More than 75 community members and Donna Summer fans gathered at the Jeremiah E. Burke High School recently to celebrate the launch of a mural tribute to the famed disco queen who died in 2012.

City officials joined in with a diverse crowd of locals and a live disc jockey as the youths of the Dream Builders Youth Project spearheaded an evening showcasing arts and entertainment to honor Donna Summer’s legacy.

The Dream Builders Youth Project is a Boston empowerment initiative designed to motivate and equip kids to pursue their passions and desired careers. The group devised the mural project as a way to honor Summer, who was raised in Boston and attended Burke High School.

“The program was really started when Donna Summer passed away; it started off as a conversation of how can we preserve her legacy, how can we do programming under her name to inspire the next Donna Summer?” said Justin Springer, co-founder of the Dream Builders Youth Project. “Her nephew is someone I grew up with in the music industry, so when she passed away I called him because I felt like it was just another story in Boston, and the conversation led to us to starting Dream Builders [in May].”

The Dream Builders project has turned into life coaching, Springer said, teaching local youth to follow their passions but to attach a purpose to it. “I’m glad we could do that in her name,” he said. “As a Bostonian, it makes a difference for kids to learn about someone who came from where they did and excelled.”

With Jelani Lynch as the MC, the audience at the mural tribute was encouraged to help teach students to take ownership of their lives. Sharing pieces of his own story, he stressed the need for adults to support youth in making those initial steps and assisting them along their journey.

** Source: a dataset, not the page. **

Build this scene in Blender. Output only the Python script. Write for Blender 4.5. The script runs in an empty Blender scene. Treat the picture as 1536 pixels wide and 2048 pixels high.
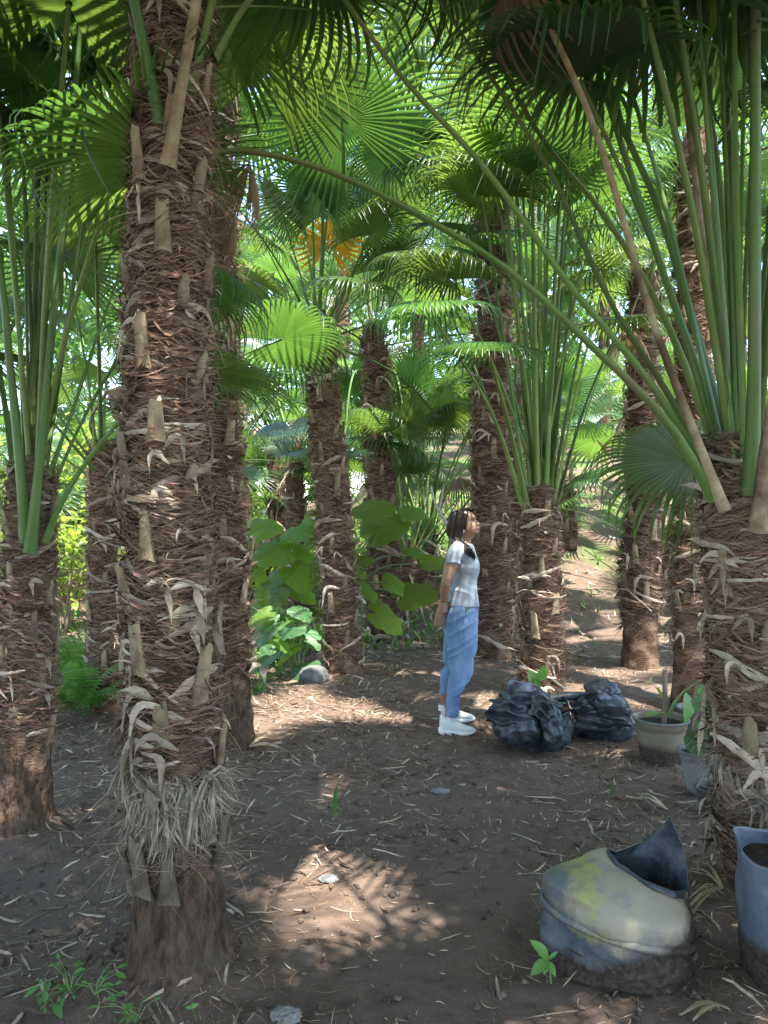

“We’re always taught that someone else has control and as young people we don’t really have control — so the message is ownership,” said Lynch, who was also head facilitator of the project. “We teach them to take what they have, their natural gifts and abilities, and seek out resources to become a productive citizen and take their dreams to the next level.”

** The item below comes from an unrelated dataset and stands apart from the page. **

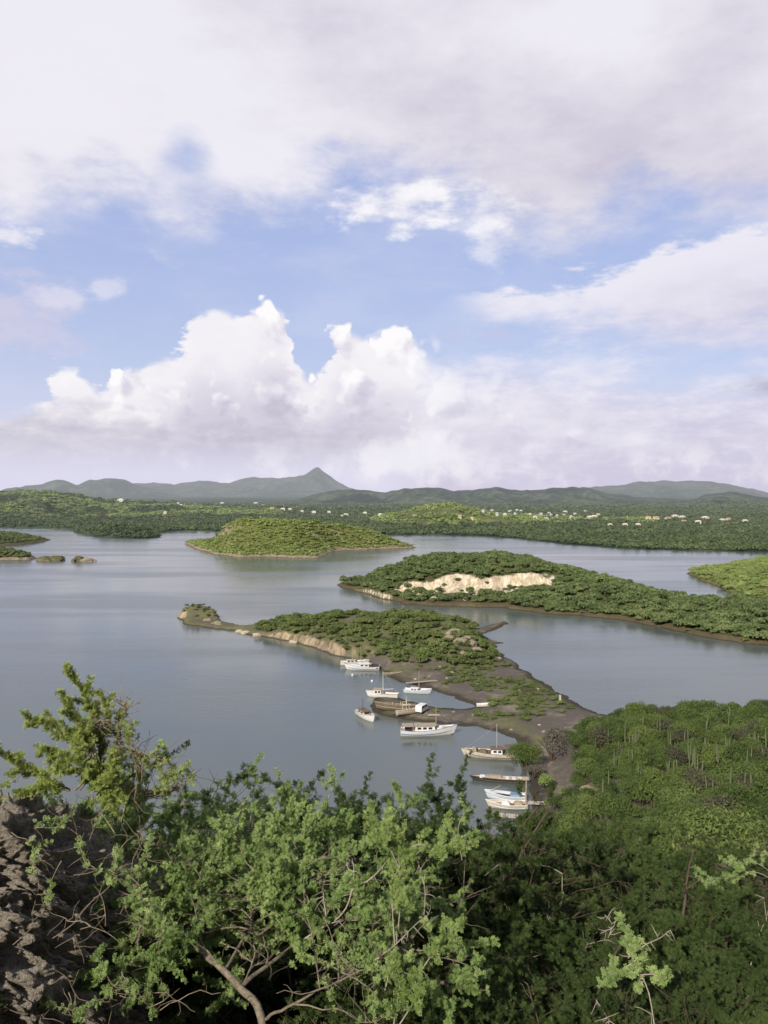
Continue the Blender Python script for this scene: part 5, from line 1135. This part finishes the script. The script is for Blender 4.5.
for pts in ([P(88, 780, 5.6), P(92, 750, 5.6), P(105, 730, 5.6), P(118, 735, 5.6), P(130, 745, 5.6), P(150, 756, 5.6), P(170, 762, 5.6), P(182, 775, 5.6)], [P(95, 785, 5.6), P(110, 755, 5.6), P(120, 748, 5.6), P(140, 752, 5.6), P(155, 765, 5.6)], [P(100, 790, 5.7), P(125, 785, 5.7), P(150, 795, 5.7), P(175, 788, 5.7), P(195, 775, 5.7)],
            [P(110, 795, 5.6), P(140, 770, 5.6), P(135, 755, 5.6)], [P(88, 770, 5.5), P(90, 735, 5.5), P(100, 722, 5.5)], [P(115, 745, 5.6), P(121, 725, 5.6), P(116, 708, 5.6)], [P(120, 790, 5.7), P(135, 800, 5.7), P(165, 800, 5.7), P(180, 792, 5.7)]):
    q = smooth_path(pts, 20); q[1:] += np.cumsum(T.r.normal(size=(19, 3)) * .006, 0); T.limb(q, .010, .003, True)
    for k in range(48):
        i = T.r.integers(1, 19); w_ = T.wander(q[i], T.r.normal(size=3) + np.array([.2, 0, .2]), T.r.uniform(.06, .26), 5, .3); T.limb(w_, .003, .0012, True)
        if T.r.uniform() < .16: T.twig(w_, 1.5)
for px, py in ((160, 775), (172, 770), (178, 778), (190, 778), (126, 738), (168, 782)):
    q = T.wander(P(px, py, 5.6), (0.2, 0, 1), .14, 4, .3); T.twig(q, 1.5); T.twig(T.wander(q[0], T.r.normal(size=3), .12, 4, .3), 1.5)
finish(T, 'thorn_shrub', 'shrub with upright leafy shoots and tangled bare twigs on top of the rock at left', 'shrub', 'leaf_shrub', 'bark', 'twig_brown', dict(leaf=.030, pairs=4, lw=.008, ll=.012, per=2), loc=b0)

# --- leafy thorn trees filling the slope below the lookout
def thorn_proto(seed, boughs_n=9, leafy=1.0, mat='leaf_dark'):
    T = Tree(seed); r = T.r
    q = T.wander((0, 0, -.5), (r.normal() * .15, r.normal() * .15, 1), 1.2, 6, .12); T.limb(q, .06, .04)
    for k in range(boughs_n):
        a = 2 * math.pi * (k + r.uniform(-.3, .3)) / boughs_n; p = q[r.integers(3, 7)]
        w_ = T.wander(p, (math.cos(a), math.sin(a), r.uniform(.3, 1.1)), r.uniform(1.2, 1.9), 9, .16, .02); T.limb(w_, .024, .007)
        T.spawn(w_, 11, .62, .2, .5, .007, 2, .2, leafy)
    for k in range(3):
        w_ = T.wander(q[-1], (r.normal() * .5, r.normal() * .5, .9), r.uniform(.8, 1.2), 8, .16, .0); T.limb(w_, .018, .006); T.spawn(w_, 10, .6, .25, .5, .007, 2, .2, leafy)
    for k in range(4):
        a = r.uniform(0, 6.28); w_ = T.wander(q[-1], (math.cos(a), math.sin(a), .45), r.uniform(1.2, 1.6), 9, .22); T.limb(w_, .007, .0025, True)
        for j in range(14): T.limb(T.wander(w_[r.integers(4, 10)], r.normal(size=3), r.uniform(.05, .2), 3, .25), .0035, .0015, True)
    v, f = T.leaves(leaf=.042, pairs=4, lw=.011, ll=.018, per=3, gap=.46); print('proto', len(f))
    top = np.percentile(v[:, 2], 99.5); cm = mesh_arrays('crown', v, f); cm.materials.append(M[mat])
    tm = mesh_arrays('trunk', np.concatenate(T.wood.v), np.concatenate(T.wood.f), True); tm.materials.append(M['bark_dark'])
    bm_ = mesh_arrays('bare_branch', np.concatenate(T.bare.v), np.concatenate(T.bare.f), True); bm_.materials.append(M['twig_pale'])
    return cm, tm, bm_, top
TP = [thorn_proto(300 + i) for i in range(4)]
r5 = np.random.default_rng(51)
FT = [(270, 775, 8.8), (330, 785, 9.5), (375, 800, 10.5), (225, 800, 9.0), (430, 812, 11), (470, 822, 13), (395, 795, 13), (520, 828, 17), (560, 820, 22), (600, 822, 24), (445, 850, 8.2), (500, 868, 9.5), (545, 862, 13), (590, 868, 13), (640, 850, 17), (690, 862, 15), (745, 852, 16),
      (620, 905, 8.5), (690, 905, 9), (755, 880, 10), (560, 915, 7.4), (500, 935, 6.6), (650, 960, 6.2), (730, 955, 6.6), (580, 985, 5.4), (470, 990, 5.2), (690, 1000, 5.2), (770, 1000, 5.4), (415, 905, 6.8), (350, 820, 8.3), (530, 1010, 4.8), (640, 1035, 4.7), (420, 1030, 4.6), (180, 830, 8.0), (310, 840, 7.8), (800, 930, 7.5), (480, 885, 8.0)]
for i, (px, py, Yd) in enumerate(FT):
    py = py + (26 if px < 610 and py < 850 else 0); t = P(px, py, Yd); gz = float(near_h(t[0], t[1])); pr = TP[i % 4]; s = (t[2] - gz) / pr[3]
    s = max(.45, min(s, 1.6)); zb = t[2] - pr[3] * s
    side = 'left' if px < 400 else 'right'
    lab = ('dark green thorn tree in the tangle at the lower right of the slope', 'thorn trees on the shaded slope at right') if px > 440 else ('green thorn tree at the brow of the slope behind the sunlit tree', 'thorn trees behind the sunlit tree')
    e = empty('thorn_tree', lab[0], 'tree', (t[0], t[1], zb), r5.uniform(0, 6.28), lab[1]); e.scale = (s, s, s)
    for nm, me in (('crown', pr[0]), ('trunk', pr[1]), ('bare_branch', pr[2])):
        o = bpy.data.objects.new(nm, me); col.objects.link(o); o.parent = e

# --- single sunlit sprays that stand out of the shade
def spray(name, label, pts, mat, seed, lf=3.5, bare=None, wood='twig_pale', n=6, L=.2):
    T = Tree(seed); q0 = None
    for pp in pts:
        q = smooth_path(pp, 14); q0 = q[0] if q0 is None else q0; T.limb(q, .005, .002); T.spawn(q, n, L, .2, .6, .003, 1, .35, lf * .36); T.twig(q[6:], lf * .4)
    for pp in (bare or []):
        T.bares.append(T.bare) if T.bare.n else None; T.bare = Acc(); q = smooth_path(pp, 12); T.limb(q, .0042, .0018, True)
        for k in range(12): T.limb(T.wander(q[T.r.integers(1, 12)], T.r.normal(size=3), T.r.uniform(.03, .10), 3, .2), .003, .0013, True)
    return finish(T, name, label, 'sapling', mat, wood, 'twig_pale', dict(leaf=.032, pairs=4, lw=.0085, ll=.013, per=2), loc=q0)
spray('thorn_sapling', 'pale sunlit leafy branch with a thorny bare stem rising right of the sunlit tree', [[P(385, 990, 5.0), P(398, 930, 5.1), P(400, 880, 5.2), P(398, 850, 5.2), P(395, 835, 5.2)], [P(398, 870, 5.2), P(415, 845, 5.2), P(440, 850, 5.2), P(460, 845, 5.2)], [P(400, 870, 5.2), P(388, 845, 5.2), P(380, 838, 5.2)], [P(395, 950, 5.0), P(392, 900, 5.1), P(394, 880, 5.1)]], 'leaf_bright', 401, 5.0,
      [[P(424, 915, 5.1), P(425, 890, 5.1), P(420, 868, 5.15), P(415, 852, 5.2)], [P(375, 960, 5.0), P(395, 945, 5.0), P(415, 925, 5.05), P(432, 912, 5.1)]], n=9)
spray('thorn_sapling', 'sunlit leafy spray pointing up right low in the middle of the picture', [[P(405, 1000, 4.6), P(425, 965, 4.7), P(445, 938, 4.75), P(464, 922, 4.8)]], 'leaf_bright', 402, 5.0, n=7, L=.10)
spray('thorn_sapling', 'bright leafy sprays at the bottom edge right of the pale trunk', [[P(390, 1050, 4.4), P(396, 1010, 4.5), P(400, 985, 4.5)], [P(396, 1030, 4.4), P(412, 1005, 4.45), P(420, 990, 4.5)]], 'leaf_bright', 403, 5.0, n=8, L=.14)
spray('thorn_sapling', 'sunlit sprig with white bare twigs standing out of the dark leaves at lower right', [[P(655, 1030, 4.9), P(648, 990, 4.95), P(634, 962, 5.0), P(632, 938, 5.1), P(618, 915, 5.1)], [P(640, 975, 5.0), P(655, 975, 5.0), P(662, 985, 5.0)], [P(636, 960, 5.0), P(622, 970, 5.0), P(613, 975, 5.0)]], 'leaf_near', 404, 5.0,
      [[P(628, 958, 5.05), P(645, 945, 5.1), P(660, 938, 5.1), P(670, 930, 5.1)], [P(605, 915, 5.1), P(612, 925, 5.1), P(608, 938, 5.1)], [P(596, 1000, 4.8), P(604, 1012, 4.8), P(610, 1022, 4.8)]], n=7, L=.13)
spray('thorn_sapling', 'tall thin leafy sprig rising in front of the water near the moored boats', [[P(250, 830, 7.0), P(252, 800, 7.0), P(256, 775, 7.0), P(252, 766, 7.0)]], 'leaf_near', 405, 5.0, n=7, L=.16)
spray('thorn_sapling', 'leafy sprig standing above the brow in front of the water at centre', [[P(405, 850, 7.0), P(402, 815, 7.0), P(398, 790, 7.0)], [P(402, 815, 7.0), P(415, 800, 7.0)]], 'leaf_near', 406, 5.0, n=6, L=.13)
spray('thorn_sapling', 'thin sprig with one leafy tuft in front of the water left of the barge', [[P(462, 860, 7.5), P(458, 830, 7.5), P(464, 812, 7.5), P(461, 800, 7.5)]], 'leaf_near', 407, 2.0, n=4, L=.10)
spray('thorn_sapling', 'sunlit leafy spray at the right edge above the dark slope', [[P(790, 890, 9), P(765, 868, 9), P(750, 862, 9), P(735, 868, 9)], [P(780, 885, 9), P(755, 872, 9), P(725, 878, 9), P(705, 885, 9)]], 'leaf_near', 408, 4.0, n=9, L=.25)
spray('thorn_sapling', 'bent leafy sprig over the brow right of the sunlit tree', [[P(330, 830, 8.0), P(328, 800, 8.0), P(335, 782, 8.0), P(330, 774, 8.0)]], 'leaf_near', 409, 4.0, n=6, L=.16)

# --- rough limestone at lower left
def near_rock():
    """a pitted limestone face leaning back from the lookout, displaced along its normal"""
    n, m = 460, 560; u = np.linspace(-1.5, 1.15, n); w_ = np.linspace(0, 1, m); U, W = np.meshgrid(u, w_)
    ang = sstep(.72, 1.0, W)
    X = -2.75 + U * 1.0 - .0 * W; Yv = 3.55 + 2.0 * W + .9 * ang - .25 * np.cos(U * 1.4); Zc = 46.0 + 1.95 * sstep(-.15, .86, W) - .9 * ang ** 2
    edge = sstep(.25, 1.15, U + .25 * (fbm(U * 2, W * 4, 140) - .5)); Zc = Zc - 1.5 * edge * (1 - .25 * W); Yv = Yv + .7 * edge
    S = np.stack([X, Yv, Zc], -1); du = np.gradient(S, axis=1); dw = np.gradient(S, axis=0); N = np.cross(du, dw); N /= np.linalg.norm(N, axis=2)[..., None]
    a = U * 1.0; b = W * 2.9
    big = (fbm(a * 1.6, b * 1.6, 141, 3) - .5) * .34
    led = (fbm(a * 4.5, b * 6.5, 143, 4) - .5) * .17
    rid = (.5 - np.abs(fbm(a * 10, b * 10, 145, 4) - .5) * 2) * .13
    pit = -np.clip(fbm(a * 13, b * 13, 149, 3) - .50, 0, 1) * .45; fin = (fbm(a * 38, b * 38, 147, 4) - .5) * .15
    S = S + N * (big + led + rid + pit + fin)[..., None]
    v = S.reshape(-1, 3); i = (np.arange(m - 1)[:, None] * n + np.arange(n - 1)[None, :]).ravel(); f = np.stack([i, i + 1, i + n + 1, i + n], -1)
    o = link('rock_crag', mesh_arrays('rock_crag', v, f, True), M['rock_near']); tag(o, 'rough pitted grey brown limestone crag in the lower left corner under the shrub', 'rock')
near_rock()
T = Tree(501); b0 = P(80, 930, 4.6); stems = []
for k in range(48):
    T.wood = Acc(); px, py = T.r.uniform(0, 160), T.r.uniform(810, 1020); p = P(px, py, T.r.uniform(4.3, 4.9)); w_ = T.wander(p, T.r.normal(size=3) + np.array([.2, -.2, .6]), T.r.uniform(.2, .5), 7, .3); T.limb(w_, .0032, .0014)
    for j in range(4): T.limb(T.wander(w_[T.r.integers(2, 7)], T.r.normal(size=3), .14, 4, .3), .002, .001)
    stems.append(T.wood)
    if k % 2 == 0: T.twig(w_[2:], 1.5)
e = empty('dry_brush', 'tangle of dry pale twigs with a few leafy tufts growing over the limestone crag', 'brush', b0)
v, f = T.leaves(leaf=.030, pairs=4, lw=.008, ll=.012, per=2); link('foliage', mesh_arrays('foliage', v - b0, f), M['leaf_near'], e)
for A_ in stems: link('stem', mesh_arrays('stem', np.concatenate(A_.v) - b0, np.concatenate(A_.f), True), M['twig_brown'], e)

After the unveiling, students from the Dream Builders Project shared poetry, performed a dance routine and showed a video featuring the Burke’s principal, students and faculty as well as inspirational words by poet Maya Angelou.

Audience members gave standing ovations and nodded in agreement as the evening progressed.

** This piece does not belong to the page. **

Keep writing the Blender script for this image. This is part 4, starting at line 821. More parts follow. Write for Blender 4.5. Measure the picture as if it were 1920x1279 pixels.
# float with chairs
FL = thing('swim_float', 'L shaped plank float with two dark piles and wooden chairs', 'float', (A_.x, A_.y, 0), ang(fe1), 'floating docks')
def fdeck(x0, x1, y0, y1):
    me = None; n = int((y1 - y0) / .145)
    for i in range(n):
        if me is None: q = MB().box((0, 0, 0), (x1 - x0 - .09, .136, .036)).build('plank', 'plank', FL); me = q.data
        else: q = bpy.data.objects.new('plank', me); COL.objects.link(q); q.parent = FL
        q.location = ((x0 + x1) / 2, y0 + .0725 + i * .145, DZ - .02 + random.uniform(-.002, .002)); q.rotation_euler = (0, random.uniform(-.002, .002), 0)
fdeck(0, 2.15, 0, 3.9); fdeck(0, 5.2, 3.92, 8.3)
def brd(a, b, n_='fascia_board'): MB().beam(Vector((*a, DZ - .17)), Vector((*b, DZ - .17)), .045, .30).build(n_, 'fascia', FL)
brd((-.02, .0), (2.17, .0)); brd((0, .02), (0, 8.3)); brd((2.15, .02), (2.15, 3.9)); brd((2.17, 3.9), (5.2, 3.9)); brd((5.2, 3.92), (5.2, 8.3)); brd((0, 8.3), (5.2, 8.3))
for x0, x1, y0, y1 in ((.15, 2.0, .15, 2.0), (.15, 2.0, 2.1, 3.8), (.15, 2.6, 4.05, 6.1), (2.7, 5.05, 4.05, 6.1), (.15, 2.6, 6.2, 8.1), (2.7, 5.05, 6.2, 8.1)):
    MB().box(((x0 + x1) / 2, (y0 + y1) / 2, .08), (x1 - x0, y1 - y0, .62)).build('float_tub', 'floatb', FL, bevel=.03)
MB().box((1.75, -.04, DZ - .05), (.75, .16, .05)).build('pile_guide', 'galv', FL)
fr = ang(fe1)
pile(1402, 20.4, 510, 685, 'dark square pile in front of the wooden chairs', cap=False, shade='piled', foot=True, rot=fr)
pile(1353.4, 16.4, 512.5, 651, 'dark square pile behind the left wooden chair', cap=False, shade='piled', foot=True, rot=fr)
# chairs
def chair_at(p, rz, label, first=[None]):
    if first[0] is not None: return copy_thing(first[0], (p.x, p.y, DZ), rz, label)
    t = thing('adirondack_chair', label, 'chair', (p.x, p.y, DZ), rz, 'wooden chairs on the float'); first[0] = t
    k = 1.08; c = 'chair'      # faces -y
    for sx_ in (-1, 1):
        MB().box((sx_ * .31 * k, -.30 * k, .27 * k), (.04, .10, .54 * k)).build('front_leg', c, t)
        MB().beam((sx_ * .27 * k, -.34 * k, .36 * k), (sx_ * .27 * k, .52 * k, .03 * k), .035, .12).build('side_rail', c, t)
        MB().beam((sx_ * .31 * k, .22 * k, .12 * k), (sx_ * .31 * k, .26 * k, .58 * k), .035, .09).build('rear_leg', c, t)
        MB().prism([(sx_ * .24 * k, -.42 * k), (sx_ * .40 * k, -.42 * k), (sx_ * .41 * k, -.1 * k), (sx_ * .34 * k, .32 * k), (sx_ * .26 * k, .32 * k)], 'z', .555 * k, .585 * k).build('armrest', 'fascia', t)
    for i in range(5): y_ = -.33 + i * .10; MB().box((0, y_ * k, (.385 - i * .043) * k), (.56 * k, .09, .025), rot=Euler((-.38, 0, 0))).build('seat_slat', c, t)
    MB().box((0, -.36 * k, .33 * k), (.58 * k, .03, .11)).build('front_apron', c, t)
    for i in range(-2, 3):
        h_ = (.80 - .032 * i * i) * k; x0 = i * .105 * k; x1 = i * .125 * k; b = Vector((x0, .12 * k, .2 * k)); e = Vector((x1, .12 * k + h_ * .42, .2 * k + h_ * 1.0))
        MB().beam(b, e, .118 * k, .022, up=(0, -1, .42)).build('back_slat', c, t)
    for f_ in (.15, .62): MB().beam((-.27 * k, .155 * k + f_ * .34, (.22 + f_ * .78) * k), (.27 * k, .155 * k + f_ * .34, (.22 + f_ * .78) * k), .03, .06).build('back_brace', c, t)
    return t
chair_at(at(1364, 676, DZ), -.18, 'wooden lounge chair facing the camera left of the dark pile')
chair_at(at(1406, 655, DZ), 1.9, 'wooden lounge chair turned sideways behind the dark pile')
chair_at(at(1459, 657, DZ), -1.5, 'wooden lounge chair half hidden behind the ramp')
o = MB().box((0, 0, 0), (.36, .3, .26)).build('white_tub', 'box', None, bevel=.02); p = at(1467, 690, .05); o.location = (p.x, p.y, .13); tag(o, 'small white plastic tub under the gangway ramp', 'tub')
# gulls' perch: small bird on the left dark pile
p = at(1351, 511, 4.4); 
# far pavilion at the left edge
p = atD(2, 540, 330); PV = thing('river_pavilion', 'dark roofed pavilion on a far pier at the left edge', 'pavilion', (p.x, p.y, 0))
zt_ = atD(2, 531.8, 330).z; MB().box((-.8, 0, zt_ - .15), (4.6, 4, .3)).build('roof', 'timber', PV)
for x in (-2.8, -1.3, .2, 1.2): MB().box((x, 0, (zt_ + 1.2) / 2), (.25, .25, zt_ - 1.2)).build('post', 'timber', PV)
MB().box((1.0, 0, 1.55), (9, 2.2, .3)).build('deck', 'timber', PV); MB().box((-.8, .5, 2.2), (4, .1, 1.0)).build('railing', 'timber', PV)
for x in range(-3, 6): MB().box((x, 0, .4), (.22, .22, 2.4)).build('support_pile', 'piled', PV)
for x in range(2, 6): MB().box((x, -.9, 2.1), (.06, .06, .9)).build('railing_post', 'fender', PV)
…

Bittersweet expressions washed over her family members’ faces as clips of Summer were shown, leaving the crowd in total silence.

But before long, Summer tribute singer Rainere Martin took center stage, performing some of her greatest hits, and the atmosphere in the room became jovial again.

“I wanted people to take away from the event that anyone can accomplish anything,” said Robert Grant, co-founder of the Dream Builders Youth Project and nephew of Donna Summer. “Also, Boston has to acknowledge their own. There are a lot of great artists and great people who come out of this city but we gotta start recognizing it and making sure that we preserve legacies; and not just celebrities either, anybody could leave a legacy, you just have to apply yourself and make it happen.

“Overall it was a big event and I think it went well,” Grant added.

“I went to the Jeremiah E. Burke, class of 2003,” said Alex Owumi, community member, international pro basketball player and author. “I came to support the movement, donate; I just see a lot of good things coming out of the Burke.”

Community member Rufus Faulk said, “I wanted to support and encourage our young people and this has been a great opportunity to do that. This was about reclaiming their history and legacy, because Donna Summer is from this community, and they have the potential to be that and to achieve even more. I think this is a great first step.”